• **SUPPLIED DATA**

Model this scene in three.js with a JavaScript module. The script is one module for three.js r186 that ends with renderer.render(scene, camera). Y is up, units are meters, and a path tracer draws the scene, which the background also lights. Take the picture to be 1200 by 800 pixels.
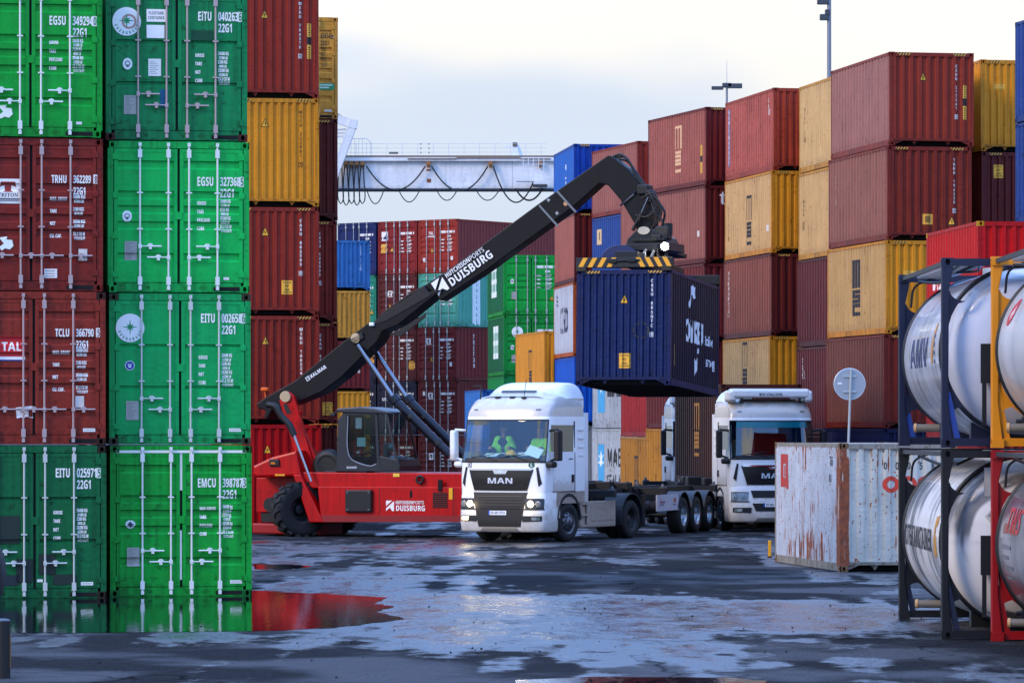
import * as THREE from 'three';
import { mergeGeometries } from 'three/addons/utils/BufferGeometryUtils.js';
import { RoundedBoxGeometry } from 'three/addons/geometries/RoundedBoxGeometry.js';
import { MarchingCubes } from 'three/addons/objects/MarchingCubes.js';

// ------------------------------------------------------------------ camera, sky, sun, exposure
const F = 4600, EYE = 2.87, HZ = 503;              // focal length in pixels of the 1200 x 800 photograph, eye height, horizon row
const scene = new THREE.Scene();
const camera = new THREE.PerspectiveCamera(2 * Math.atan(400 / F) * 180 / Math.PI, 1200 / 800, 1, 4000);
camera.position.set(0, EYE, 0);
camera.lookAt(0, EYE, -100);
camera.setViewOffset(1200, 800, 0, 400 - HZ, 1200, 800);   // lens shift: verticals stay vertical
const renderer = new THREE.WebGLRenderer({ antialias: true });
renderer.setSize(1024, 682);
renderer.toneMapping = THREE.LinearToneMapping;
renderer.toneMappingExposure = 1.5;
renderer.shadowMap.enabled = true;

const { sin, cos, PI, floor, abs, min, max, sqrt, pow, round, atan2 } = Math;
const R = (d) => d * PI / 180;
const clamp = (x, a = 0, b = 1) => min(b, max(a, x));
const lerp = (a, b, t) => a + (b - a) * t;
const sstep = (a, b, x) => { const t = clamp((x - a) / (b - a)); return t * t * (3 - 2 * t); };
function rng(seed) { let s = seed | 0; return () => { s = (s + 0x6d2b79f5) | 0; let t = Math.imul(s ^ (s >>> 15), 1 | s); t = (t + Math.imul(t ^ (t >>> 7), 61 | t)) ^ t; return ((t ^ (t >>> 14)) >>> 0) / 4294967296; }; }
function hash2(x, y, s) { let h = Math.imul(x | 0, 374761393) ^ Math.imul(y | 0, 668265263) ^ Math.imul(s | 0, 1274126177); h = Math.imul(h ^ (h >>> 13), 1274126177); h ^= h >>> 16; return (h >>> 0) / 4294967296; }
function vnoise(x, y, s, px = 0, py = 0) {        // value noise, optionally periodic
  const ix = floor(x), iy = floor(y), fx = x - ix, fy = y - iy, m = (a, p) => p ? ((a % p) + p) % p : a;
  const u = fx * fx * (3 - 2 * fx), v = fy * fy * (3 - 2 * fy);
  const a = hash2(m(ix, px), m(iy, py), s), b = hash2(m(ix + 1, px), m(iy, py), s), c = hash2(m(ix, px), m(iy + 1, py), s), d = hash2(m(ix + 1, px), m(iy + 1, py), s);
  return lerp(lerp(a, b, u), lerp(c, d, u), v);
}
function fbm(x, y, s, o = 4, px = 0, py = 0) { let a = 0.5, t = 0, n = 0; for (let i = 0; i < o; i++) { t += a * vnoise(x, y, s + i, px, py); n += a; x *= 2; y *= 2; px *= 2; py *= 2; a *= 0.5; } return t / n; }

function skyTexture() {
  const W = 2048, H = 1024, data = new Float32Array(W * H * 4);
  for (let j = 0; j < H; j++) {
    const el = ((j + 0.5) / H - 0.5) * PI, e = el * 180 / PI;
    for (let i = 0; i < W; i++) {
      const az = ((i + 0.5) / W - 0.25) * 2 * PI;              // 0 straight ahead
      const x = cos(el) * sin(az), y = sin(el), z = cos(el) * cos(az);
      let r, g, b;
      if (e < -0.5) { r = 0.16; g = 0.17; b = 0.19; } else {
        // cloud deck: noise on a plane overhead, flattened towards the horizon
        const k = 1 / (max(y, 0) + 0.10), n = fbm(x * k * 1.6 + 31.3, z * k * 1.6 + 17.1, 5, 5), n2 = fbm(x * k * 5 + 3, z * k * 5 + 9, 15, 3);
        let c = sstep(0.53, 0.76, n + (n2 - 0.5) * 0.14);       // 1 = bright cloud, 0 = blue grey gap
        // the low band over the yard: pale blue air under the edge of a white cloud deck
        const wob = (fbm(az * 22 + 4, e * 0.9, 40, 4) - 0.5) * 1.3;
        const deck = sstep(4.75, 5.75, e + wob + (az > 0.045 ? 1.2 * sstep(0.045, 0.09, az) : 0));
        const low = sstep(8.5, 6.3, e);
        c = lerp(c, deck, low);
        const lift = 0.57 + 1.3 * pow(sin(max(el, 0)), 0.85);
        const gap = [lerp(0.74, 0.30, sstep(6, 12, e)), lerp(0.835, 0.63, sstep(6, 12, e)), lerp(0.98, 1.45, sstep(6, 12, e))];  // gaps above the view are bluer and stronger, to tint the wet asphalt
        const wht = [1.03, 1.005, 0.96];
        const veil = 0.95 + 0.1 * fbm(az * 9, e * 0.8, 77, 3);
        r = lerp(gap[0], wht[0], c) * lift * veil; g = lerp(gap[1], wht[1], c) * lift * veil; b = lerp(gap[2], wht[2], c) * lift * veil;
      }
      const o = (j * W + i) * 4; data[o] = r; data[o + 1] = g; data[o + 2] = b; data[o + 3] = 1;
    }
  }
  const t = new THREE.DataTexture(data, W, H, THREE.RGBAFormat, THREE.FloatType);
  t.mapping = THREE.EquirectangularReflectionMapping; t.magFilter = THREE.LinearFilter; t.minFilter = THREE.LinearFilter; t.needsUpdate = true;
  return t;
}
const SKY = skyTexture();
scene.background = SKY; scene.environment = SKY;
scene.backgroundIntensity = 0.9; scene.environmentIntensity = 0.9;
const sun = new THREE.DirectionalLight(0xffe2bc, 1.5);
sun.position.set(-105, 78, -25); sun.target.position.set(0, 0, -95);
sun.castShadow = true; sun.shadow.radius = 34; sun.shadow.mapSize.set(2048, 2048);
Object.assign(sun.shadow.camera, { left: -60, right: 60, top: 70, bottom: -70, near: 1, far: 320 });
scene.add(sun, sun.target);

// ------------------------------------------------------------------ helpers
const V = (x, y, z) => new THREE.Vector3(x, y, z);
const P = (px, py, d) => V((px - 600) / F * d, EYE - (py - HZ) / F * d, -d);      // a pixel of the photograph at a distance
const taken = new Map();
function numbered(name) { const n = taken.get(name) || 0; taken.set(name, n + 1); return n ? name + '_' + String(n).padStart(3, '0') : name; }
function tag(o, label, category, group, kind) { if (label) o.userData.label = label; if (category) o.userData.category = category; if (group) o.userData.group = group; if (kind) o.userData.kind = kind; return o; }
function thing(name, label, category, pos = V(0, 0, 0), turn = 0, group) { const g = new THREE.Group(); g.name = numbered(name); g.position.copy(pos); g.rotation.y = turn; scene.add(g); return tag(g, label, category, group); }
function clean(g) { if (g.index) g = g.toNonIndexed(); for (const k of Object.keys(g.attributes)) if (!['position', 'normal', 'uv'].includes(k)) g.deleteAttribute(k); if (!g.attributes.uv) g.setAttribute('uv', new THREE.BufferAttribute(new Float32Array(g.attributes.position.count * 2), 2)); g.morphAttributes = {}; g.clearGroups(); return g; }
function join(gs) { gs = [].concat(gs).filter(Boolean).map(clean); return gs.length === 1 ? gs[0] : mergeGeometries(gs); }
function part(parent, name, gs, mat, label) { const m = new THREE.Mesh(gs.isBufferGeometry ? gs : join(gs), mat); m.name = name; m.castShadow = m.receiveShadow = true; parent.add(m); if (label) m.userData.label = label; return m; }
function parts(parent, name, gs, mat) { return gs.map((g) => part(parent, name, g, mat)); }
function struct(name, gs, mat) { const m = part(scene, numbered(name), gs, mat); m.userData.kind = 'structure'; return m; }
THREE.BufferGeometry.prototype.scaleUV = function () { const u = this.attributes.uv; for (let i = 0; i < u.count; i++) u.setXY(i, u.getX(i) / 6.4, u.getY(i) / 3.2); return this; };
const box = (w, h, d, x = 0, y = 0, z = 0) => new THREE.BoxGeometry(w, h, d).translate(x, y, z);
const boxes = (x0, x1, y0, y1, z0, z1) => box(abs(x1 - x0), abs(y1 - y0), abs(z1 - z0), (x0 + x1) / 2, (y0 + y1) / 2, (z0 + z1) / 2);
const rbox = (w, h, d, x = 0, y = 0, z = 0, r = 0.02, s = 2) => new RoundedBoxGeometry(w, h, d, s, min(r, w / 2.01, h / 2.01, d / 2.01)).translate(x, y, z);
const cylG = (r0, r1, h, n = 16) => new THREE.CylinderGeometry(r0, r1, h, n);
function rod(a, b, r, n = 10, r2 = r) { const d = b.clone().sub(a), g = new THREE.CylinderGeometry(r2, r, d.length(), n); g.applyQuaternion(new THREE.Quaternion().setFromUnitVectors(V(0, 1, 0), d.clone().normalize())); const m = a.clone().add(b).multiplyScalar(0.5); return g.translate(m.x, m.y, m.z); }
function bar(a, b, w, h) { const d = b.clone().sub(a), g = new THREE.BoxGeometry(w, h, d.length()); const m = new THREE.Matrix4().lookAt(b, a, V(0, 1, 0)); if (abs(d.x) + abs(d.z) < 1e-4) m.makeRotationX(PI / 2); g.applyMatrix4(m); const c = a.clone().add(b).multiplyScalar(0.5); return g.translate(c.x, c.y, c.z); }
const tube = (pts, r, n = 24, k = 6) => new THREE.TubeGeometry(new THREE.CatmullRomCurve3(pts), n, r, k);
function ext(pts, depth, bevel = 0, holes = [], cs = 6) {        // polygon in x, y pushed along +z
  const s = pts.isShape || pts instanceof THREE.Shape ? pts : new THREE.Shape(pts.map((p) => new THREE.Vector2(p[0], p[1])));
  for (const h of holes) s.holes.push(new THREE.Path(h.map((p) => new THREE.Vector2(p[0], p[1]))));
  return new THREE.ExtrudeGeometry(s, { depth: max(0.001, depth - 2 * bevel), bevelEnabled: bevel > 0, bevelSize: bevel, bevelThickness: bevel, bevelOffset: -bevel, bevelSegments: 2, curveSegments: cs }).translate(0, 0, bevel).scaleUV();
}
function grid(fn, nu, nv, wrapUV) {          // smooth sheet fn(u, v) -> Vector3
  const pos = [], uv = [], idx = [];
  for (let j = 0; j <= nv; j++) for (let i = 0; i <= nu; i++) { const p = fn(i / nu, j / nv); pos.push(p.x, p.y, p.z); uv.push(...(wrapUV ? wrapUV(i / nu, j / nv) : [i / nu, j / nv])); }
  for (let j = 0; j < nv; j++) for (let i = 0; i < nu; i++) { const a = j * (nu + 1) + i, b = a + 1, c = a + nu + 1, d = c + 1; idx.push(a, b, d, a, d, c); }
  const g = new THREE.BufferGeometry(); g.setAttribute('position', new THREE.Float32BufferAttribute(pos, 3)); g.setAttribute('uv', new THREE.Float32BufferAttribute(uv, 2)); g.setIndex(idx); g.computeVertexNormals(); return g;
}
function quads(list) {                       // flat quads: [a,b,c,d] Vector3 with uv [[u,v] x4]
  const pos = [], uv = [], nor = [];
  for (const [a, b, c, d, t] of list) {
    const n = b.clone().sub(a).cross(c.clone().sub(a)).normalize();
    for (const k of [0, 1, 2, 0, 2, 3]) { const p = [a, b, c, d][k]; pos.push(p.x, p.y, p.z); nor.push(n.x, n.y, n.z); uv.push(...(t ? t[k] : [0, 0])); }
  }
  const g = new THREE.BufferGeometry(); g.setAttribute('position', new THREE.Float32BufferAttribute(pos, 3)); g.setAttribute('normal', new THREE.Float32BufferAttribute(nor, 3)); g.setAttribute('uv', new THREE.Float32BufferAttribute(uv, 2)); return g;
}
const lathe = (pts, n = 32) => new THREE.LatheGeometry(pts.map((p) => new THREE.Vector2(p[0], p[1])), n);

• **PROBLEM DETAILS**
Write out exactly the lines between the start of the data and the line with "renderer.shadowMap.enabled = true;", including both, but none of the pictures.

• **FINISHED TASK**
Model this scene in three.js with a JavaScript module. The script is one module for three.js r186 that ends with renderer.render(scene, camera). Y is up, units are meters, and a path tracer draws the scene, which the background also lights. Take the picture to be 1200 by 800 pixels.
import * as THREE from 'three';
import { mergeGeometries } from 'three/addons/utils/BufferGeometryUtils.js';
import { RoundedBoxGeometry } from 'three/addons/geometries/RoundedBoxGeometry.js';
import { MarchingCubes } from 'three/addons/objects/MarchingCubes.js';

// ------------------------------------------------------------------ camera, sky, sun, exposure
const F = 4600, EYE = 2.87, HZ = 503;              // focal length in pixels of the 1200 x 800 photograph, eye height, horizon row
const scene = new THREE.Scene();
const camera = new THREE.PerspectiveCamera(2 * Math.atan(400 / F) * 180 / Math.PI, 1200 / 800, 1, 4000);
camera.position.set(0, EYE, 0);
camera.lookAt(0, EYE, -100);
camera.setViewOffset(1200, 800, 0, 400 - HZ, 1200, 800);   // lens shift: verticals stay vertical
const renderer = new THREE.WebGLRenderer({ antialias: true });
renderer.setSize(1024, 682);
renderer.toneMapping = THREE.LinearToneMapping;
renderer.toneMappingExposure = 1.5;
renderer.shadowMap.enabled = true;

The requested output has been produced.